General English


  • noun the atmosphere and outer space as seen from the earth


  • verb to hit the ball high into the air, especially so as to offer the fielding side a catch; ‘loft’ the ball
    Citation ‘Two runs later Hookes was out when he tried to pull Cowans and skied the ball towards mid-wicket where Willis … judged the catch beautifully’ (Henry Blofeld, Cricketer February 1983)
    Citation ‘What would they say if such an ambitious stroke ended with a tame, skied catch to cover?’ (Vic Marks, Observer 13 August 2006)

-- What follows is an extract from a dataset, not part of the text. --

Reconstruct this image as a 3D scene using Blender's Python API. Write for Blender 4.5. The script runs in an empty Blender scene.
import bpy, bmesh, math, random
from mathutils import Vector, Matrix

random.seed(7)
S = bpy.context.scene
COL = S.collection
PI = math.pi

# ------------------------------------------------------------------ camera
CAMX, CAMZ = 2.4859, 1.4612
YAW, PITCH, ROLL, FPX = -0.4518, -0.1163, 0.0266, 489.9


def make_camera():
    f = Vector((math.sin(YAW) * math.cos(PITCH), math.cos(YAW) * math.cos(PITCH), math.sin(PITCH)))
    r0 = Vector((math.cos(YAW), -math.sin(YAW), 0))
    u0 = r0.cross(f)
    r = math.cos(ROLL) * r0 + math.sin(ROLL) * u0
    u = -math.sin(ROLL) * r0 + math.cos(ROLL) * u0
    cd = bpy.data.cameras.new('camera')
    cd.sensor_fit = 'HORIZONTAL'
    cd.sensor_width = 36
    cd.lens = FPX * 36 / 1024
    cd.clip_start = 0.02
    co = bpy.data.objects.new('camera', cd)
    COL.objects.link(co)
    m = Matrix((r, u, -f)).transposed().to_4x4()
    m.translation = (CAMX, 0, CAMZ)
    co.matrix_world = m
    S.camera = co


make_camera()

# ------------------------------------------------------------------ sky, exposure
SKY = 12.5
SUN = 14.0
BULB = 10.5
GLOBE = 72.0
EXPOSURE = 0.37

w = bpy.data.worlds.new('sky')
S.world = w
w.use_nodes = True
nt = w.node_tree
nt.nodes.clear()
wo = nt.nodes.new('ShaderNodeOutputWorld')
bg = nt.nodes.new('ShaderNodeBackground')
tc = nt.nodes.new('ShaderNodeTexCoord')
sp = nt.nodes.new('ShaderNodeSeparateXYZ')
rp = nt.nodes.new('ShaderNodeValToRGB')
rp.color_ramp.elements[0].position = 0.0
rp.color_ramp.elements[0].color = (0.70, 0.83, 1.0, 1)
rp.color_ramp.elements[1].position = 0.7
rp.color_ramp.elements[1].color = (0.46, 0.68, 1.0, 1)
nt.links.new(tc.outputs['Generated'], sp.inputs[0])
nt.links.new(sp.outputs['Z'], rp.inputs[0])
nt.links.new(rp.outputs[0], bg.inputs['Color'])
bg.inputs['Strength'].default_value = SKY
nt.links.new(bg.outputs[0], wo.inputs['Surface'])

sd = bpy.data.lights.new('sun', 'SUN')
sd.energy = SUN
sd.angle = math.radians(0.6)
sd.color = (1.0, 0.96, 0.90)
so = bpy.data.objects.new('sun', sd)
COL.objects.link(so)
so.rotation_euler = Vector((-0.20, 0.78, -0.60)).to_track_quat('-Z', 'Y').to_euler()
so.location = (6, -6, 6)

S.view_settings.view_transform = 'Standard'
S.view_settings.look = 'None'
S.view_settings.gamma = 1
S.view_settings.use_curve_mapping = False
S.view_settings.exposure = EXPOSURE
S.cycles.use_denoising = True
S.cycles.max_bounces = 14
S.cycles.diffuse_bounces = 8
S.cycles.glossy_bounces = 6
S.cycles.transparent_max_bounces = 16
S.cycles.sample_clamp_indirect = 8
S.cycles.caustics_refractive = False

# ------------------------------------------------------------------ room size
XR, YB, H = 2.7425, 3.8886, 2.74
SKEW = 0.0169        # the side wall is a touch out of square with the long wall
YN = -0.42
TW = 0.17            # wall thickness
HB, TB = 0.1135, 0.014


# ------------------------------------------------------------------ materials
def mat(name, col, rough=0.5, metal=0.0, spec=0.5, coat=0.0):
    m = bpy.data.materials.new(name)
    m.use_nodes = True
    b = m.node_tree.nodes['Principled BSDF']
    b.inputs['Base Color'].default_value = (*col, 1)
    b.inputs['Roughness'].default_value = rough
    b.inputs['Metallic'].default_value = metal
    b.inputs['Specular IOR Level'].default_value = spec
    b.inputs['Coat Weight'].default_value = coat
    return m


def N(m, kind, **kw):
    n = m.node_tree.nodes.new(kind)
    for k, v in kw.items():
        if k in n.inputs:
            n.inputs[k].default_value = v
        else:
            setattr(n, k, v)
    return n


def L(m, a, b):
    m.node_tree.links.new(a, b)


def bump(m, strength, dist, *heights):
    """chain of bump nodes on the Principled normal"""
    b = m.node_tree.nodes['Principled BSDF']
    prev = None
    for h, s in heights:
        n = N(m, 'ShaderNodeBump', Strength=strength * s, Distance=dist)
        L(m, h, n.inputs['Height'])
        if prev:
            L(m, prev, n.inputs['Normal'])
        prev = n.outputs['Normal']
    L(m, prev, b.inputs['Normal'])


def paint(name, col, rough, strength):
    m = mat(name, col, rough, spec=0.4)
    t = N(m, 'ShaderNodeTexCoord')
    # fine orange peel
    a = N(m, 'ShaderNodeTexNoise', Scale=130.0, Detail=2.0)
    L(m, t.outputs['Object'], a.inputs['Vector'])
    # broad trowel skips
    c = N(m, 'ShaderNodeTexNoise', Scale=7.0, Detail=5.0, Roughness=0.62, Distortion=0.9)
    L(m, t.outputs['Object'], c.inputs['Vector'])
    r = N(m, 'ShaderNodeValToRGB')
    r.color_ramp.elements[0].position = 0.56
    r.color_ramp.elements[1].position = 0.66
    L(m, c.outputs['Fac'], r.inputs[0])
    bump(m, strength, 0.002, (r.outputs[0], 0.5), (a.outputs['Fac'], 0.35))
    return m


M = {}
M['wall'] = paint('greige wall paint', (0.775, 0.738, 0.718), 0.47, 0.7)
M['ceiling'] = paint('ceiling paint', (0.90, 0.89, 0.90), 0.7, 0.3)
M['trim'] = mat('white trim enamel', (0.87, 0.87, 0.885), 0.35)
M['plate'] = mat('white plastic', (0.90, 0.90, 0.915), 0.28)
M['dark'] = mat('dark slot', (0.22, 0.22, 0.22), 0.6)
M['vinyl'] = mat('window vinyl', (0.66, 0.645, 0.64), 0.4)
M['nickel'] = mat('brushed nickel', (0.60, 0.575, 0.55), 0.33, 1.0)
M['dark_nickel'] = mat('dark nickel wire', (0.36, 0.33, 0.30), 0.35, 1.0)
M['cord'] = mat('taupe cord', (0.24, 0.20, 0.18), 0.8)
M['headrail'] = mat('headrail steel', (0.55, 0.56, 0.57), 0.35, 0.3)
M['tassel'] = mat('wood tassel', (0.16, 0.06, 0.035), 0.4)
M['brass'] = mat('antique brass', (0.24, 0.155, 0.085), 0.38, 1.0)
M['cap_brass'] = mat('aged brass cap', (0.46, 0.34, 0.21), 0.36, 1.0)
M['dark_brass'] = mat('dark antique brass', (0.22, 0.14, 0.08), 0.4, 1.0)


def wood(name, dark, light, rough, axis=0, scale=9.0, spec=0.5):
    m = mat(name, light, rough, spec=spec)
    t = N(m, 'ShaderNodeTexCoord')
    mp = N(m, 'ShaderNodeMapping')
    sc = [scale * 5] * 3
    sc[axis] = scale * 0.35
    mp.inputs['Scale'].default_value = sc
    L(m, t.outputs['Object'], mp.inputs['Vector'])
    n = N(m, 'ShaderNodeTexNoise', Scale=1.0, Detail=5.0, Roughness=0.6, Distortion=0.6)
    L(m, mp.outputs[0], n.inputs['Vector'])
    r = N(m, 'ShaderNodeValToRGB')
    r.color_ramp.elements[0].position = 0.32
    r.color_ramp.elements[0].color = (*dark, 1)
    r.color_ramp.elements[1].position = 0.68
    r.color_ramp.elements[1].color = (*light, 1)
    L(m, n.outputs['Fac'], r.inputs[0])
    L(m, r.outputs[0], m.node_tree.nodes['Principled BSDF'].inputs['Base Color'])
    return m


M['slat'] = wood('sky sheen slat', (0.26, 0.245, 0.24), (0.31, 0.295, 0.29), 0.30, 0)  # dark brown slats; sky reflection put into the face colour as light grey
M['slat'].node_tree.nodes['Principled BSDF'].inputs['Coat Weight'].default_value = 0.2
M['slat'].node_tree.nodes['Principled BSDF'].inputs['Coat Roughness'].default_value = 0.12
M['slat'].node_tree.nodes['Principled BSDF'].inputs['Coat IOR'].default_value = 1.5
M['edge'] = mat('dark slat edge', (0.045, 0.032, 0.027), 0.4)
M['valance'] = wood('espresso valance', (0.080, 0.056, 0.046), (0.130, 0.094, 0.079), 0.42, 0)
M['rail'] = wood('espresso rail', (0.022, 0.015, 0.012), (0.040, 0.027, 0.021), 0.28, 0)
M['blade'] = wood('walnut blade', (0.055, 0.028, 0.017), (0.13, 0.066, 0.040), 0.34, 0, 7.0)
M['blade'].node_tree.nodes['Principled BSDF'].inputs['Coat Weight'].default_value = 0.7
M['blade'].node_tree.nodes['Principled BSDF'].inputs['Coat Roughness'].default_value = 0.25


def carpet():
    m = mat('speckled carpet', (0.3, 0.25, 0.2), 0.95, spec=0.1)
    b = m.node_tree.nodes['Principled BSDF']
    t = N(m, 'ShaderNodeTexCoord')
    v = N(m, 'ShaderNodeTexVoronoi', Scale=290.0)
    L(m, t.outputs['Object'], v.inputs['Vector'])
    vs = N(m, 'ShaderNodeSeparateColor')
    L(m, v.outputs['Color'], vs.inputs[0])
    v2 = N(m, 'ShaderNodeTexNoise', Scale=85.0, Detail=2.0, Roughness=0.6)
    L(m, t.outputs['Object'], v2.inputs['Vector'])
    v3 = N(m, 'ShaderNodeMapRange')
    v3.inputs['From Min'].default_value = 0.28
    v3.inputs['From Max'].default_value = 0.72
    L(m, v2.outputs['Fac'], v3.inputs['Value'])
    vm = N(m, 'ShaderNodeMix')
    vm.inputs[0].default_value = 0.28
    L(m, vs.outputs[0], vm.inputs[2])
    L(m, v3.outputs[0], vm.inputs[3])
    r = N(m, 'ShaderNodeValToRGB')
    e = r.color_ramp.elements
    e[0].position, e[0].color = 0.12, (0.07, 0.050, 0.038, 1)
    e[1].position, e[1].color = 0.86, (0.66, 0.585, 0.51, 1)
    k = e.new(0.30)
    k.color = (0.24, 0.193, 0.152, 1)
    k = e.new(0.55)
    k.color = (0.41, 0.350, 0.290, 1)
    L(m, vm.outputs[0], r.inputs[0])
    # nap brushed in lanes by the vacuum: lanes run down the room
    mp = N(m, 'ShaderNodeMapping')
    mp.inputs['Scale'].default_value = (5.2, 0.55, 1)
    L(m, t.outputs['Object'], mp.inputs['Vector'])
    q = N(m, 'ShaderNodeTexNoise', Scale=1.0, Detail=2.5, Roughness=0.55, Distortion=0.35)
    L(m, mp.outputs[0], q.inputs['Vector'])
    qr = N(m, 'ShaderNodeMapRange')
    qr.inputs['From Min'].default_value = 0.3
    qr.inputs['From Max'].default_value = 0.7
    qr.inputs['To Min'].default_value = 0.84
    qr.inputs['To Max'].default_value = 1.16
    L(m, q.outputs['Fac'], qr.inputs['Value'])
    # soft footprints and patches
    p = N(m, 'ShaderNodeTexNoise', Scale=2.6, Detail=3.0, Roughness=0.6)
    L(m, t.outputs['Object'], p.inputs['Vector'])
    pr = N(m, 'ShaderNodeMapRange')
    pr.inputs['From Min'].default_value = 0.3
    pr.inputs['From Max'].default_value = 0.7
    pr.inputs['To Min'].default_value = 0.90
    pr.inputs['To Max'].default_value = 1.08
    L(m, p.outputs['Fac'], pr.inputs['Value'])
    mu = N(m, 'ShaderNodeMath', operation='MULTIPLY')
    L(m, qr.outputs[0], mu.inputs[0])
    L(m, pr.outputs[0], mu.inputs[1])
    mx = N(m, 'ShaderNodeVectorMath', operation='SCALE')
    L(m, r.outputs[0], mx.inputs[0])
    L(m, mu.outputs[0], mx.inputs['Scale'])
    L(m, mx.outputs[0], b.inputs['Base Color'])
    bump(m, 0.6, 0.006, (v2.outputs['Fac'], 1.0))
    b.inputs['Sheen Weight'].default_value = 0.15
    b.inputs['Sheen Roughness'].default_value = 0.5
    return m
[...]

  • noun the area above the Earth which is blue during the day, and where the moon and stars appear at night

Origin & History of “sky”

Our Anglo-Saxon ancestors called the sky heofon ‘heaven’. Not until the early middle English period did heaven begin to be pushed aside by sky, a borrowing from Old Norse ský ‘cloud’. this came ultimately from an Indo-European base meaning ‘cover’, which also produced Latin obscūrus, source of English obscure (14th c.). (For a while English continued to use sky for ‘cloud’ as well as for ‘sky’: the medieval Scots poet William Dunbar wrote, ‘When sable all the heaven arrays with misty vapours, clouds, and skies’.).